PWF 1997 E. L. Doctorow in conversation with Michael March
14. April 2022 07:31
“Poets and Presidents”
What is the source for your novels?
My novel begin in the private excitements of my mind, images, musical phrases, half-heard remarks, ideas of justice
Loon Lake came of the experience of riding in the Adirondack Mountains of northern New York State and passing a sign on the road with those two words - Loon Lake. The loon is a north American bird, a large black and white diving bird that feeds on fish, very ancient as bird species go, with red eyes and a primordial beak night you will never forget it. I'm not sure if such a bird is found in Europe. (I'm not sure if there are any birds left in Europe.)
Ragtime came of listening to the piano rags of Scott Joplin while staring at the wall of my study.

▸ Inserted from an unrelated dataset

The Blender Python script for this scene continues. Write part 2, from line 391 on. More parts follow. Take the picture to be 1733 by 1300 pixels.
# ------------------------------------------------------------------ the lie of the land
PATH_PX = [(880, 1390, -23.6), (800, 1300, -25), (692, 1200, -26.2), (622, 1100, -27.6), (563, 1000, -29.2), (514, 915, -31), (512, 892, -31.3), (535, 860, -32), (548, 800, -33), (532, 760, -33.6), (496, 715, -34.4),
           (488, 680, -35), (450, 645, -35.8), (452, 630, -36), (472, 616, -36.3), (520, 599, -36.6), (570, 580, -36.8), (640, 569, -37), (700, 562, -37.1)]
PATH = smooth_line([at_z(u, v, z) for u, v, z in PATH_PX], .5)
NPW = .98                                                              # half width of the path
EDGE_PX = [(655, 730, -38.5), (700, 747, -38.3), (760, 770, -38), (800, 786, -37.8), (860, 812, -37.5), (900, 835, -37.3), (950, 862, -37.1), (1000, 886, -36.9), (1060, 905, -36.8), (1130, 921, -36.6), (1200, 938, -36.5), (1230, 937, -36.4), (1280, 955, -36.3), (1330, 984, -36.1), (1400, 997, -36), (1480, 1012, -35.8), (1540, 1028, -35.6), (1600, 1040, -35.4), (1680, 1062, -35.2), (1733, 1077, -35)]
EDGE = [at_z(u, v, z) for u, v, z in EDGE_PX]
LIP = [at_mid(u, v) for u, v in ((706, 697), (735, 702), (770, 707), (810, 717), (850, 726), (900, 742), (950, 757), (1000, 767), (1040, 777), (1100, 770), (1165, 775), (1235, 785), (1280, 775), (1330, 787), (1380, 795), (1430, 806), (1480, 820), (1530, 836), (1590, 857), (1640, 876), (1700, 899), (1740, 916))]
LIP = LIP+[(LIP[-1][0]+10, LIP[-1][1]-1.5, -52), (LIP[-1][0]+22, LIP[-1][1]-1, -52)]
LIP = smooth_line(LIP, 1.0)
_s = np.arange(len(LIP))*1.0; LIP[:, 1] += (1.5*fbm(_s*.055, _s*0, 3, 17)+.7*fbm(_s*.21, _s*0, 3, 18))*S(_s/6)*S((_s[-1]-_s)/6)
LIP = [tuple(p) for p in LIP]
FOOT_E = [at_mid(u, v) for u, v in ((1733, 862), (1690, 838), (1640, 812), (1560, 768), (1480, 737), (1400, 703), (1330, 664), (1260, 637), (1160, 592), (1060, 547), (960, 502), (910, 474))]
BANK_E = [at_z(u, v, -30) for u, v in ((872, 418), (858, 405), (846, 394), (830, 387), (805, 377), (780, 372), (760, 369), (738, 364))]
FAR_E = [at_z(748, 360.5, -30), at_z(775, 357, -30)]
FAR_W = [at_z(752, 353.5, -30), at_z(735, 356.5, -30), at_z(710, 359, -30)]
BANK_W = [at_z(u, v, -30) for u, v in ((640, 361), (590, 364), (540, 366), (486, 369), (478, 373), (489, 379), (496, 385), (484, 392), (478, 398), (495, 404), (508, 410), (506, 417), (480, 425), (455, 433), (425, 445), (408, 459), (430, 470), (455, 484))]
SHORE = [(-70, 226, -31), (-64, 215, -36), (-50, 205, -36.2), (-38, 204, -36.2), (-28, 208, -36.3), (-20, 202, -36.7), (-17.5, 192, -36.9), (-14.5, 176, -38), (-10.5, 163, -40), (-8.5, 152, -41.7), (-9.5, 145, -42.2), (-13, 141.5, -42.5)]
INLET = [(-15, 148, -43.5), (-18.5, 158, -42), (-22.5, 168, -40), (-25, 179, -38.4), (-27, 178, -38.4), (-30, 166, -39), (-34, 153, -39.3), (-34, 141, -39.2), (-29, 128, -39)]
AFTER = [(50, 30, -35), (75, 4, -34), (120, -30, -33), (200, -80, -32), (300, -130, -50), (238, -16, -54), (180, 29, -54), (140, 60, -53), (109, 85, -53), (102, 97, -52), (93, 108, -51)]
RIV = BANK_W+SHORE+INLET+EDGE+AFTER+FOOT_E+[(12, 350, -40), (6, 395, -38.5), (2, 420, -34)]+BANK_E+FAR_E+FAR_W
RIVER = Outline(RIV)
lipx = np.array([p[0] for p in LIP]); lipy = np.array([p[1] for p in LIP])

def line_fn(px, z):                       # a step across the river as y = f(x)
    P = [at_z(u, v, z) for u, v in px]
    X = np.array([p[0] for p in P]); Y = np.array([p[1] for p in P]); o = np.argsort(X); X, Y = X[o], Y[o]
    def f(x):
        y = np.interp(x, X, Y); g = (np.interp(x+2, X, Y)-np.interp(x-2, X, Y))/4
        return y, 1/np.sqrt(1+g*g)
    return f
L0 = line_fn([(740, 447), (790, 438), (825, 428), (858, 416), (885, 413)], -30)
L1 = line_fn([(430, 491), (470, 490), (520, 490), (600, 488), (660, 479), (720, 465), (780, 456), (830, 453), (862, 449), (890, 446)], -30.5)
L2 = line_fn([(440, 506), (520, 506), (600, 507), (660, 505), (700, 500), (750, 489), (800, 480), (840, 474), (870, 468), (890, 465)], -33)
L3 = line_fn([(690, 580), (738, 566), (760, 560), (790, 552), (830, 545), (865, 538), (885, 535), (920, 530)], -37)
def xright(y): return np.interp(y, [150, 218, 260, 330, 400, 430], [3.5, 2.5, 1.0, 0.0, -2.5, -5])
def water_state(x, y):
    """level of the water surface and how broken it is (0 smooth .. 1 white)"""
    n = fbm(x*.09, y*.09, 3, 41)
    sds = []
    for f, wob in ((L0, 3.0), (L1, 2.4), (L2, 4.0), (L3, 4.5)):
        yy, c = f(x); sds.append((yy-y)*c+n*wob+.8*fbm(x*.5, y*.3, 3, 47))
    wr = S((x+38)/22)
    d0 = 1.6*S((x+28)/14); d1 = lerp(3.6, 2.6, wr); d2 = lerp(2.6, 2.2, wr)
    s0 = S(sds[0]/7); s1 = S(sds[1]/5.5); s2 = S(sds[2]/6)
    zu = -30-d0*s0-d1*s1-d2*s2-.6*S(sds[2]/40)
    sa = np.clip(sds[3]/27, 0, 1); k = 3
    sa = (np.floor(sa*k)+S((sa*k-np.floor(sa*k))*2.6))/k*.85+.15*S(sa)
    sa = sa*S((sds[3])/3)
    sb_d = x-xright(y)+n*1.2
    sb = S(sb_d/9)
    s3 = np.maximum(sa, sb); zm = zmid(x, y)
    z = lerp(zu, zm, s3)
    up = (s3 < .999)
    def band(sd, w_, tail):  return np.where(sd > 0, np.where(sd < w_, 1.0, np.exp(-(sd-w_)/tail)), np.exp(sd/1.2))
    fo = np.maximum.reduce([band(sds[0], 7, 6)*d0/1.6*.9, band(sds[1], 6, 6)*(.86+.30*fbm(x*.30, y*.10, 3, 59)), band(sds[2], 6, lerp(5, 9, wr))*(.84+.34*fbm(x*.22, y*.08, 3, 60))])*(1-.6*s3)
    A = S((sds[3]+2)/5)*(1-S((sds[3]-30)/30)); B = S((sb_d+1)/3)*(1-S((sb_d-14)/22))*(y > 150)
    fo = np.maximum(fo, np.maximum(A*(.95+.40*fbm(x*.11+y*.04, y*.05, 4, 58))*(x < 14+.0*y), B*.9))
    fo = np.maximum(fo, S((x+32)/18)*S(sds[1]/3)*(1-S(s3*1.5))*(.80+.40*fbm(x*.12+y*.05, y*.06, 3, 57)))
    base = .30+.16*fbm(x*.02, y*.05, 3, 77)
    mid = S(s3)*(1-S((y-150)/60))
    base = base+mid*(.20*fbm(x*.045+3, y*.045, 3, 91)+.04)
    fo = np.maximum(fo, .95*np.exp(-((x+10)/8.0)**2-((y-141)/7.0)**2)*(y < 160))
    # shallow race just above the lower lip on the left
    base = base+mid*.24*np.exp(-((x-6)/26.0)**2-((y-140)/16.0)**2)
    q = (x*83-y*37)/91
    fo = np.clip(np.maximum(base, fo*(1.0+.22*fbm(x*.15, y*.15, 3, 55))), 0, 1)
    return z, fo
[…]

The Book of Daniel was inspired by a photograph of the electric chair at Sing Sing prison. I happened to see this photo in 1968, when the anti-war and counter-cultural youth movements in the United States were at their peak.
Billy Bathgate grew from the image in my mind of men in tuxedos standing at night on the deck of a tugboat. I wondered what they were doing there.
And so on. All my books are acts of deduction from these unbidden images or private excitements of mind.
In Poets and Presidents you are taken by the American Constitution. Is this document a true role model?
Everything written has a voice. The voice of the American Constitution is, of course, legalistic. It assumes the legal diction of the empire - Britain - it has just supplanted. But it is more profoundly a scriptural voice. It is futuristic. It assumes for itself the power endlessly to give law, now and forever. It is a voice from on high, prophetic and self authenticating. It ordains, as God ordains, but in the name of the people. The ordaining voice of the Constitution is scriptural, but in claiming its authority from the public consent, it presents itself as the sacred text of secular humanism. That is its genius, and why as nothing more than a piece of paper it has managed to structure this otherwise unruly nation. With the appended Bill of Rights and antislavery amendments, it is our indigenous sacred text, and like all sacred texts it is subject to commentary and interpretation that becomes an additional body of law that grows up around it, just as the Torah has produced its Talmud, the Koran its hadith, and the New Testament its apostolic teachings. We strive, not always happily, to live up to our Constitution. We haven't yet. But it is undeniably our conscience, residing even, one hopes, in the souls of our worst demagogues and most intolerant men or the cloth.
Can a poet be President?
No American poet has ever come close to being a President. The highest rank for us is customs inspector - that's what Herman Melville was and Nathaniel Hawthorne for a while. Writers of the United States are not considered seriously for office. Our diction, our means of communication, is too textured, personal, unpredictable. We have imaginations. American politicians are not supposed to have imaginations, or use words in a way that is illuminating. In the Fifties, Dwight Eisenhower, who could hardly speak a grammatical sentence, won in a landslide over Adlai Stevenson, whose spoken English was like music. Americans will elect a man who speaks in clichés and lies in simple forthright language.
The Czech people are lucky to have Václav Havel, and he is lucky, as a poet, playwright, essayist, as a political philosopher, to have the Czech people. I note one crucial difference between Mr. Havel's career and that of American politicians: His imprisonment preceded his election to office. In my country, politicians assume office first, and then they go to jail.